*Directive:*
Going from the top of the data below, give again each line through the one containing "from mathutils import Vector, Matrix, noise", both ends kept.

*Material provided:*
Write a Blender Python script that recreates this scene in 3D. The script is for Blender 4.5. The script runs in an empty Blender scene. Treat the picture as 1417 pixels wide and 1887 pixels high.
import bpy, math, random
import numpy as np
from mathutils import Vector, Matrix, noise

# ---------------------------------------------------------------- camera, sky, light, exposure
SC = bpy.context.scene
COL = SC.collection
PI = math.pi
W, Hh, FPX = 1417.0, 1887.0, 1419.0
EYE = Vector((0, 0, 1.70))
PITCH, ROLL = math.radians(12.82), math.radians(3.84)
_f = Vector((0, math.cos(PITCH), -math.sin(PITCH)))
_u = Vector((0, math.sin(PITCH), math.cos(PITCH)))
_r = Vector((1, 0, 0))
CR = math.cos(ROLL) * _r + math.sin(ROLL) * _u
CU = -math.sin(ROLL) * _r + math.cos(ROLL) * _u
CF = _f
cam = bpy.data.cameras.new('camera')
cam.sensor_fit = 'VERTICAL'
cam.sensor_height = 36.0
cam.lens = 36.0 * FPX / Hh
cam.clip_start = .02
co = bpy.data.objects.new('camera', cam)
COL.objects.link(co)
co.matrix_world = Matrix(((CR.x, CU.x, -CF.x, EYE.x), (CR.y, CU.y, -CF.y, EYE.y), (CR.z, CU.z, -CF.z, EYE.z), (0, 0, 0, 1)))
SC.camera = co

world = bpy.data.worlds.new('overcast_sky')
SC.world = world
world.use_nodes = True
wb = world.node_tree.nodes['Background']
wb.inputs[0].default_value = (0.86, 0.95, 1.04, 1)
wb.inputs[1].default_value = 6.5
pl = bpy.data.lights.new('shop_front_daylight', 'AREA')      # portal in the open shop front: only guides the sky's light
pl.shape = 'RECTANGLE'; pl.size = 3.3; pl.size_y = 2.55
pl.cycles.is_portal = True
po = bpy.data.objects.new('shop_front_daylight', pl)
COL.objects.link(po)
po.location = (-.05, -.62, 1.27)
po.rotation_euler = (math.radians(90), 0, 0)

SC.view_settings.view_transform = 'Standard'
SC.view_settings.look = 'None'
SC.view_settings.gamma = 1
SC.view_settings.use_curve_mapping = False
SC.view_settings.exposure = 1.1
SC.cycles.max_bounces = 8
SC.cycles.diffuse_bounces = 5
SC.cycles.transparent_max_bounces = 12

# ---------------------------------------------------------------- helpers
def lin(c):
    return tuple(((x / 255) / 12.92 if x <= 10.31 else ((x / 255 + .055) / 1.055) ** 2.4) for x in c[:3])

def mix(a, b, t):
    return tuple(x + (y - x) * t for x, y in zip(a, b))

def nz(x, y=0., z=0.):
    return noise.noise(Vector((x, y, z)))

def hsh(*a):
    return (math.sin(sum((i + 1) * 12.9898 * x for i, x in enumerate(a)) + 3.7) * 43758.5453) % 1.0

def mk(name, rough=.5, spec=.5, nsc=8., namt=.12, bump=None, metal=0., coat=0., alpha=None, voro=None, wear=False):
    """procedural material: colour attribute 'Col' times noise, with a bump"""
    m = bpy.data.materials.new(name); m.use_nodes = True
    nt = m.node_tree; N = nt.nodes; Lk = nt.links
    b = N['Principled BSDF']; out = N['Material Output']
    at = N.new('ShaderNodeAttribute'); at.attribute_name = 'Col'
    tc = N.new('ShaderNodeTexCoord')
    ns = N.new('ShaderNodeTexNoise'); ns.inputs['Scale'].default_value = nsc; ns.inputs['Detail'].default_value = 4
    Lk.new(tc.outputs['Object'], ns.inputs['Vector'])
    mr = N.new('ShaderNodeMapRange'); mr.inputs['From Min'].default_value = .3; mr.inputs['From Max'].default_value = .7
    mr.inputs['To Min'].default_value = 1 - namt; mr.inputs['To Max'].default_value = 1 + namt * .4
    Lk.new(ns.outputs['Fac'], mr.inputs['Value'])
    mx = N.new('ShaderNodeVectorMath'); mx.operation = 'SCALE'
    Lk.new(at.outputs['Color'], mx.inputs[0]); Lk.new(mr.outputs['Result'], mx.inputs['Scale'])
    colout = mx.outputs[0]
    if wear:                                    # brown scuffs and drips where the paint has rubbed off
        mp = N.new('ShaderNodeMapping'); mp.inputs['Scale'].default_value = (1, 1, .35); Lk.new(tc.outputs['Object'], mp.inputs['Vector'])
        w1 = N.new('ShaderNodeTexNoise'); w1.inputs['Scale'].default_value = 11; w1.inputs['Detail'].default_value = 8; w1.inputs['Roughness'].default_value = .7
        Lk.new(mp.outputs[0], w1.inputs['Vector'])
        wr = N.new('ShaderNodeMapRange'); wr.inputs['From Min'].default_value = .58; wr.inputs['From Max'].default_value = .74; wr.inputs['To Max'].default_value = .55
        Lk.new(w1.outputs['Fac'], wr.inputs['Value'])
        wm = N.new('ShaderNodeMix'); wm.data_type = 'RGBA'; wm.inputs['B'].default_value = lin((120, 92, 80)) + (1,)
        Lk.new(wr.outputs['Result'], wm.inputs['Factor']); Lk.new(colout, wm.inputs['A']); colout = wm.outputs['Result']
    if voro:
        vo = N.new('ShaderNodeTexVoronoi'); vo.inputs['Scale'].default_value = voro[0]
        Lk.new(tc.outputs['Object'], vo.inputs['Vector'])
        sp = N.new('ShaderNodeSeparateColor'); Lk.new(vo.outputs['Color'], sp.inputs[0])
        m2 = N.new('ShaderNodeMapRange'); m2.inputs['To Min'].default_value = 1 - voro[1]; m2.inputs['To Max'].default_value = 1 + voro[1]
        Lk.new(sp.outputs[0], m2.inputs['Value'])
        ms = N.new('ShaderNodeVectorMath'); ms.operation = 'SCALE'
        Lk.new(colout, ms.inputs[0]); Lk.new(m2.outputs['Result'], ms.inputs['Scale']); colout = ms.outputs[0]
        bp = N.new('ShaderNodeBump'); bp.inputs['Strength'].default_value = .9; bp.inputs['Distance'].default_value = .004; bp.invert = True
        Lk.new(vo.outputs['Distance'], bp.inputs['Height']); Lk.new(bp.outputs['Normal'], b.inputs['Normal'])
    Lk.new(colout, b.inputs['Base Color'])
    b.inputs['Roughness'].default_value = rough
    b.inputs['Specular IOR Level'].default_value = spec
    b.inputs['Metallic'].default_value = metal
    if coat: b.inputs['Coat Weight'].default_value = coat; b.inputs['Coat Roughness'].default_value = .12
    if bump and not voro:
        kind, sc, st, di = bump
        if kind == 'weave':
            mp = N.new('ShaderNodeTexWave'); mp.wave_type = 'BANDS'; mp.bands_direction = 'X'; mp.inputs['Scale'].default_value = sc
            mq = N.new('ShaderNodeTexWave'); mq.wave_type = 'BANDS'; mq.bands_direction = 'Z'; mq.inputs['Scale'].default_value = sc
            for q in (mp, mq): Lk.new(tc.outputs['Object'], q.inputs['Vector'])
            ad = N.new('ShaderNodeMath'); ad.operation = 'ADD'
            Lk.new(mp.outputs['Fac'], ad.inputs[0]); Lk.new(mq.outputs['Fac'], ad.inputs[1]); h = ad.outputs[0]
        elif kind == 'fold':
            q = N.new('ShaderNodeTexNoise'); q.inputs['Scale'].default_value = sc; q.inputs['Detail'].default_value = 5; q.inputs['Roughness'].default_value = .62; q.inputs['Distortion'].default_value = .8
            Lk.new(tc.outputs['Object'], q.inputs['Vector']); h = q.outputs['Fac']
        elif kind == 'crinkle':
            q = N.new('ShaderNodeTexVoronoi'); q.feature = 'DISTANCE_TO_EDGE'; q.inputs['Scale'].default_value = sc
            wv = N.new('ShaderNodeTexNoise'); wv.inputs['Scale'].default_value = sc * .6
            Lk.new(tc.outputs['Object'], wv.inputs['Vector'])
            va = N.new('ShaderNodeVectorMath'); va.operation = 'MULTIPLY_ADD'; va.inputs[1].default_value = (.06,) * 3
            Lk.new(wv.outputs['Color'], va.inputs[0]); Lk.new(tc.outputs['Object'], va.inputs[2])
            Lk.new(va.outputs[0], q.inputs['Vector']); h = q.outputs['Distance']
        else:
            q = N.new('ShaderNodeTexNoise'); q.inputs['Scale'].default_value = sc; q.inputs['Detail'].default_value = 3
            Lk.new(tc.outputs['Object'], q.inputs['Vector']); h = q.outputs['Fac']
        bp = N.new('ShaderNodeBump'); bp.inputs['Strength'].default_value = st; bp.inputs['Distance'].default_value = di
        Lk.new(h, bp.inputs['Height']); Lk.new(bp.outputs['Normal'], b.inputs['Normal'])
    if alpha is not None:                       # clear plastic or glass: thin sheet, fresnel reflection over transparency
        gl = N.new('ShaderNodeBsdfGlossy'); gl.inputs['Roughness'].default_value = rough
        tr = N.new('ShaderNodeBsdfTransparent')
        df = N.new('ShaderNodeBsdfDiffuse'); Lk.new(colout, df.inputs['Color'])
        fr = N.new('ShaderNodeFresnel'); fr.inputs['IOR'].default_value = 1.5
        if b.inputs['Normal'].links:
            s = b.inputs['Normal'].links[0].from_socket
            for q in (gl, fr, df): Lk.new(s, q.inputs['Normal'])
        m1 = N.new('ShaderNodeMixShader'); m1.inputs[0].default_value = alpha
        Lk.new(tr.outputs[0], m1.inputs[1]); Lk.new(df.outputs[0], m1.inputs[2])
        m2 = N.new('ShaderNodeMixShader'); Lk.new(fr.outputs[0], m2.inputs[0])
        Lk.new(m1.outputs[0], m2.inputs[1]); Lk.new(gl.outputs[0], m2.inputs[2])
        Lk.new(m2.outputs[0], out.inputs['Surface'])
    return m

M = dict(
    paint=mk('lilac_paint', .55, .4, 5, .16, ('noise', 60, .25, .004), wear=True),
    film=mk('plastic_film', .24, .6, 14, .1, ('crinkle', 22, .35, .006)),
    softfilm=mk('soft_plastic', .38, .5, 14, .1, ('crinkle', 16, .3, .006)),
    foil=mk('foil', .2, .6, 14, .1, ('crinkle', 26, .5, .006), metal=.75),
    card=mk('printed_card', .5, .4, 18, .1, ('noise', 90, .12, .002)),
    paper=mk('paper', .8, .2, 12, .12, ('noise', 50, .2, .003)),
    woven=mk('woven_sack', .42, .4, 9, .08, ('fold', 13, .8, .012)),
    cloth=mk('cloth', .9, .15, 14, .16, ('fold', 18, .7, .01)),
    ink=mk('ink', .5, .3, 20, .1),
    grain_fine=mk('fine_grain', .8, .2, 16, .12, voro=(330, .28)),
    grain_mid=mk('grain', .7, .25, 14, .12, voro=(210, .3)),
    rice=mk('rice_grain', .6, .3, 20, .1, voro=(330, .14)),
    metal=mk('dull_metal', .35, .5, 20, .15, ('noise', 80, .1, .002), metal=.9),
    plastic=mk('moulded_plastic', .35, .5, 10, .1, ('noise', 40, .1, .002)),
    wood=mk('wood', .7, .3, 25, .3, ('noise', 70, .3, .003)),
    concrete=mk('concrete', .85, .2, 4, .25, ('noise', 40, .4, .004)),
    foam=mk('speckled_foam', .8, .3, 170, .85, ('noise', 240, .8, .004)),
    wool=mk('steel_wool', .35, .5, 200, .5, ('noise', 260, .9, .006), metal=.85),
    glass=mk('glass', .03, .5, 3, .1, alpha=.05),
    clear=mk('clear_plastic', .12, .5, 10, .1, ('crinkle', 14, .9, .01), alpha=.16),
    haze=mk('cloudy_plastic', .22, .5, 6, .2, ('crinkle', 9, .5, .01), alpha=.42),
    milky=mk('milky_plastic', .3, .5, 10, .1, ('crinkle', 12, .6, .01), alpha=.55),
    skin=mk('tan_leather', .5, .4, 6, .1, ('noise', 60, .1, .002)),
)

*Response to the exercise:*
Write a Blender Python script that recreates this scene in 3D. The script is for Blender 4.5. The script runs in an empty Blender scene. Treat the picture as 1417 pixels wide and 1887 pixels high.
import bpy, math, random
import numpy as np
from mathutils import Vector, Matrix, noise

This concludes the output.